Consolidated Revenue Growth
Consolidated net sales for Q1 were $108.3 million, up 3.9% versus prior year, driven primarily by the strong performance in the ALP segment.
Backlog and Order Momentum
Total corporate backlog increased 5% quarter-over-quarter, primarily driven by record order activity in ALP, indicating strong near-term revenue visibility.
Liquidity and Balance Sheet Improvements
Cash on hand was $9.2 million with $30.8 million undrawn on the revolving credit facility. The U.S. defined benefit pension plan reached fully funded status in early 2026, improving long-term plan health and reducing future pension expense volatility.
Planned Debt Reduction
Management identified debt reduction as a priority and expects to reduce debt by roughly $8 million to $10 million during the balance of 2026, improving leverage and interest burden.
Operational and Structural Benefits
Closure of the U.K. facility and the small steel distribution business reduced SG&A and depreciation/amortization (D&A fell by approximately $400,000). Management expects annual adjusted EBITDA improvement of $7 million to $8 million from actions taken in late 2025 (Forged & Cast segment changes).

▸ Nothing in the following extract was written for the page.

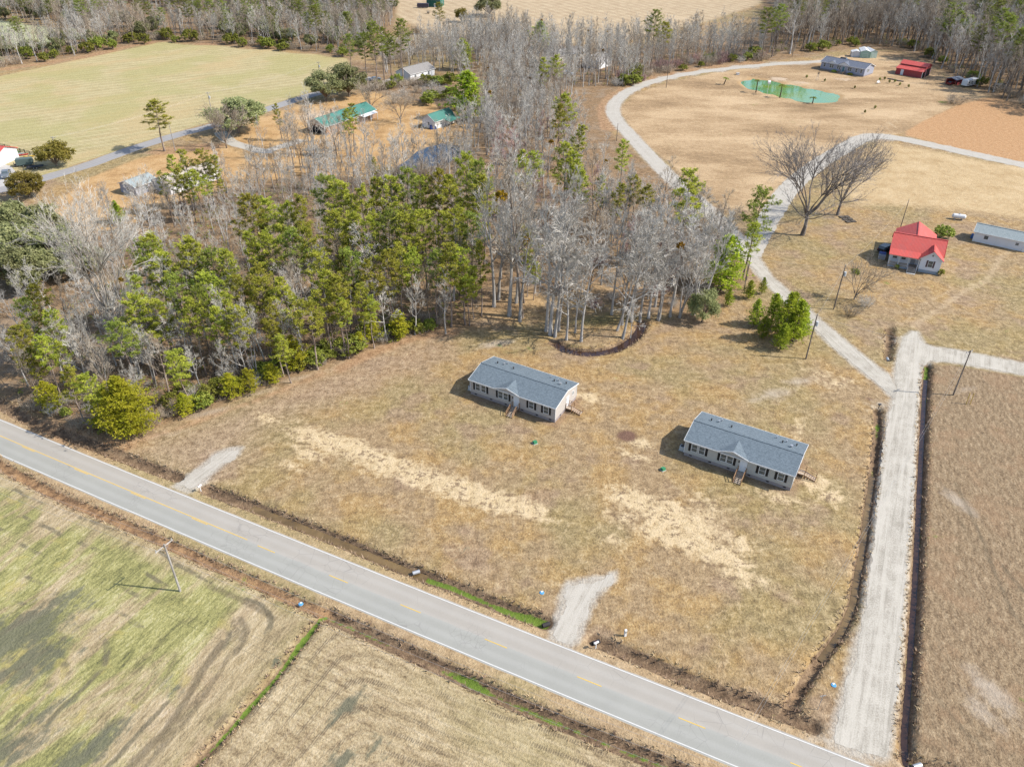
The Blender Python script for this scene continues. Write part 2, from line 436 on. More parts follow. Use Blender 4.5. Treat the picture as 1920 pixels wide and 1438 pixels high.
# bare sand and straw in the building lots
for c, rx, ry, g in [((575, 815), 3.4, 1.6, .9), ((620, 828), 3.6, 1.7, 1), ((670, 845), 4, 1.8, 1), ((720, 868), 4, 2, .95), ((775, 890), 4, 1.8, .95), ((830, 905), 4, 1.8, .9), ((880, 922), 4, 1.7, 1), ((935, 940), 3.6, 1.6, 1), ((990, 955), 2.8, 1.3, .95), ((575, 850), 2.5, 1.2, .8), ((545, 872), 2.2, .9, .62), ((500, 786), 2.2, 1., .7)]:
    zspot('sand', c, rx * 1.25, ry * 1.3, -.55, g)
for c, rx, ry, g in [((1195, 940), 3.0, 1.8, .95), ((1250, 965), 3.2, 2.2, 1), ((1300, 985), 3.4, 2, .9), ((1290, 1015), 3.6, 1.6, .95), ((1345, 1040), 3.4, 1.6, .95), ((1390, 1080), 2.6, 1.2, .9), ((1240, 1000), 2.6, 1.6, .8), ((1170, 975), 2.2, 1.4, .7), ((1330, 965), 2.2, 1.4, .7), ((1390, 1020), 2, 1.4, .68), ((1150, 1010), 2, 1.4, .55), ((1320, 940), 3, 1.2, .6), ((1460, 930), 2.6, 1.2, .75), ((1530, 905), 2.2, 1.5, .85), ((1560, 930), 1.8, 1.6, .75), ((1105, 745), 2.2, 1.4, .8), ((1200, 830), 2, 1, .8), ((1190, 855), 2.2, .8, .7), ((1500, 800), .8, 3.4, .62), ((1570, 720), 3, 2, .62), ((1535, 700), 2.4, 1.6, .6)]:
    zspot('sand', c, rx * 1.35, ry * 1.35, -.5, g)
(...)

Market Consolidation Opportunity
Two competitors exited the roll market (one in Europe in receivership and another in South America), creating opportunities for Ampco-Pittsburgh to capture incremental market share in FCEP markets.
Tariff Developments Beneficial to FCEP
Revised Section 232 tariffs reduced duties on some imported cast rolls (Sweden) improving competitiveness, while tariffs on FEP products remain at ~50%, supporting FEP order book growth and margins.